Interviewé par Filippo Rizzi sur l'Avvenire à la veille de l'auguste anniversaire, le père Salvini a dit quelque chose d'extraordinairement utile pour l'exégèse du magazine très spécial qu'il a dirigé pendant si longtemps, avant de passer le relais à l'actuel directeur Antonio Spadaro.

«Chaque directeur a son propre style et le Père Antonio Spadaro, déjà bien connu et bouillonnant d'initiatives, grâce aux événements de l'actuel pontificat, a en quelque sorte reporté notre magazine à ce qu'il était à l'époque de Pie XII: la "revue du Pape". L'expression est impropre, parce que la Civiltà Cattolica n'a jamais été la voix officielle du pape, mais tout le monde sait que sa relation avec le Saint-Siège n'a jamais failli et elle est certainement devenue plus intense aujourd'hui, aussi pour l'intérêt que François a exprimé autour de quelques interventions de la revue accompagnant son magistère».

Si cela est vrai - et on ne peut pas douter des mots du Père Salvini - le titre et le contenu d'un article de www.chiesa du 7 novembre dernier, qui avait fait sensation dans le monde entier, n'étaient pas dénués de fondement (cf. François est silencieux, mais un autre jésuite parle pour lui)
Dans cet article, une large couverture était donnée au bilan du synode sur la famille écrit par le Père Spadaro sur la Civiltà Cattolica, un bilan tout sauf impartial, dans lequel il était facile de lire la pensée du pape sur la communion pour les divorcés remariés.

Revenant au au Père Salvini, la comparaison qu'il établit entre le profil actuel de la Civiltà Cattolica comme "revue du pape", et ce qu'elle était à l'époque de Pie XII, est très révélatrice.
Dans un article de www.chiesa, il y a neuf ans, où l'on retraçait la relation entre la revue et le Saint-Siège d'un pontificat, on pouvait lire ceci à propos du pape Eugenio Pacelli:

«Au milieu du XXe siècle, sous le pontificat de Pie XII, la relation entre le pape et la Civiltà Cattolica était très étroite. Pie XII revoyait en personne les projets d'articles et il donnait lui-même toutes les indications au directeur de l'époque, le Père Giacomo Martegani».

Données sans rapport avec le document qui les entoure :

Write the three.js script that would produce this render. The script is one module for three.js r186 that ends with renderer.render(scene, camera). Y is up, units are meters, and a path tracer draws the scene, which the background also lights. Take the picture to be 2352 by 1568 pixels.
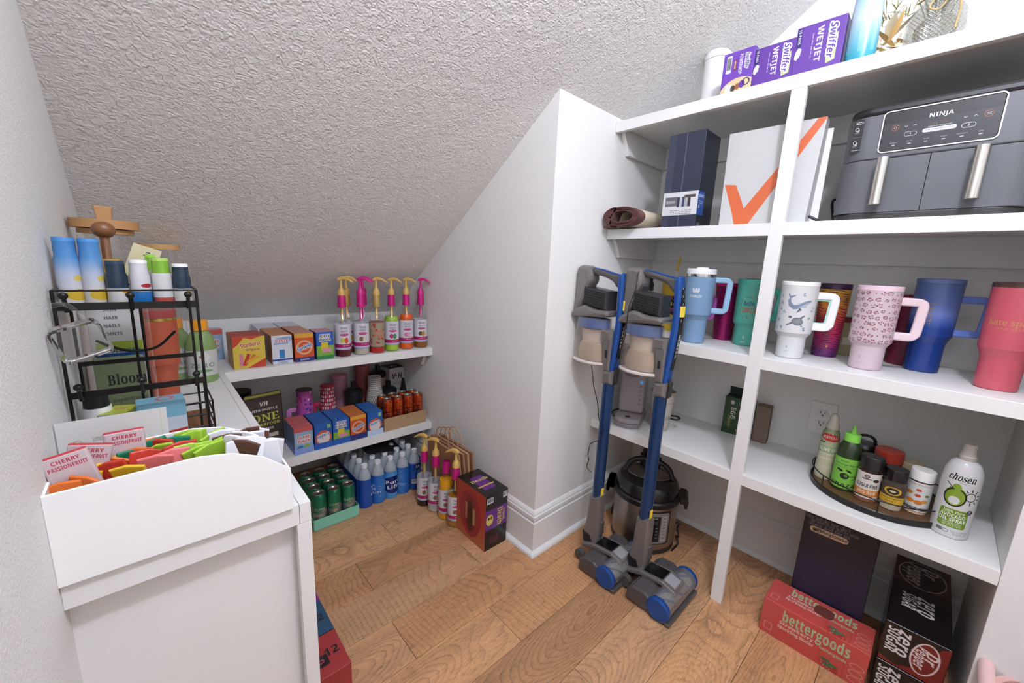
import * as THREE from 'three';
import { RoundedBoxGeometry } from 'three/addons/geometries/RoundedBoxGeometry.js';
import { mergeGeometries } from 'three/addons/utils/BufferGeometryUtils.js';

// ---------- camera, light, exposure ----------
const scene = new THREE.Scene();
scene.background = new THREE.Color(0x000000);
const camera = new THREE.PerspectiveCamera(81.56, 1.5, 0.05, 30);
camera.position.set(-1.0782, 1.16, 0.979);
camera.rotation.set(-0.18914, -0.74966, 0.045065, 'YXZ');
scene.add(camera);
const renderer = new THREE.WebGLRenderer({ antialias: true });
renderer.toneMapping = THREE.LinearToneMapping;
renderer.toneMappingExposure = 1.19;
renderer.shadowMap.enabled = true;
const CEIL = 2.42, LAMPS = [                               // ceiling fixtures; each light is added in its fixture's builder
  { x: -0.75, y: CEIL, z: 1.15, power: 3.6, color: 0xe9eeff, soft: 3.4 },
  { x: 0.17, y: CEIL, z: 1.05, power: 0.4, color: 0xe9eeff, soft: 2.0 },
];

// ---------- helpers ----------
let seed = 7;
const rnd = () => { seed = (seed + 0x6d2b79f5) | 0; let t = Math.imul(seed ^ (seed >>> 15), 1 | seed); t = (t + Math.imul(t ^ (t >>> 7), 61 | t)) ^ t; return ((t ^ (t >>> 14)) >>> 0) / 4294967296; };
const rr = (a, b) => a + (b - a) * rnd();
const PI = Math.PI, V3 = (x, y, z) => new THREE.Vector3(x, y, z);
const CAM = [-1.0782, 0.979];
const toCam = (x, z) => Math.atan2(CAM[0] - x, CAM[1] - z);
const used = {};
function numbered(n) { if (!(n in used)) { used[n] = 0; return n; } used[n]++; return n + '_' + String(used[n]).padStart(3, '0'); }
function tag(o, label, category, group, kind) {
  if (label) o.userData.label = label; if (category) o.userData.category = category;
  if (group) o.userData.group = group; if (kind) o.userData.kind = kind; return o;
}
function thing(name, label, category, [x, y, z] = [0, 0, 0], turn = 0, group) {
  const o = new THREE.Group(); o.name = numbered(name); scene.add(o);
  o.position.set(x, y, z); o.rotation.y = turn; return tag(o, label, category, group);
}
function structure(name, pos = [0, 0, 0]) { const o = new THREE.Group(); o.name = name; o.position.set(...pos); o.userData.kind = 'structure'; scene.add(o); return o; }
const clean = (g) => { const q = g.index ? g.toNonIndexed() : g; for (const k of Object.keys(q.attributes)) if (!['position', 'normal', 'uv'].includes(k)) q.deleteAttribute(k); if (!q.attributes.uv) q.setAttribute('uv', new THREE.BufferAttribute(new Float32Array(q.attributes.position.count * 2), 2)); q.morphAttributes = {}; q.clearGroups(); return q; };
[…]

Suivit une alternance. Jean XXIII délégua le contrôle de la revue au secrétaire d'État. Paul VI recommença à lire les ébauches et à les commenter personnellement. Jean-Paul II s'en désintéressa. Dans ses dernières années, l'examen des ébauches revenait à des fonctionnaires de moindre grade, comme le secrétaire pour les Affaires étrangères de l'époque, Pietro Parolin.
Pendant le pontificat de Benoît XVI, le secrétaire d'État, un certain Tarcisio Bertone, reprit les choses en main.
Tandis qu'avec François - Père Salvini dixit - la Civiltà Cattolica est devenue de nouveau la "revue du pape". Grâce aussi au rôle clé de son directeur, ainsi décrit dans l'article de www.chiesa du 7 novembre dernier:

«Pour le pape François, le père Spadaro est tout à la fois. Conseiller, interprète, confident, plume. Les textes qu’il rédige sans cesse à propos du pape ne se comptent plus : livres, articles, tweets. Pour ne rien dire de ceux des discours pontificaux dans lesquels on perçoit sa main.»

Selon la tradition, les ébauches de chaque nouveau numéro de la Civiltà Cattolica sont livrées au Vatican en douze exemplaires: un pour le pape, un pour le secrétaire d'État et les autres pour les dicastères compétents dans les matières des différents éléments.
Après quoi, le premier et le troisième samedi de chaque mois, le directeur monte au Vatican pour recueillir les indications, avant de donner le "bon pour imprimer". Mais l'opinion des différents dicastères compte désormais pour peu ou rien. Dans de nombreux cas, elle n'est même plus formulée. Parce que tout le monde sait que seule compte la volonté sans appel d'un seul, le pape, en relation directe avec le Père Spadaro.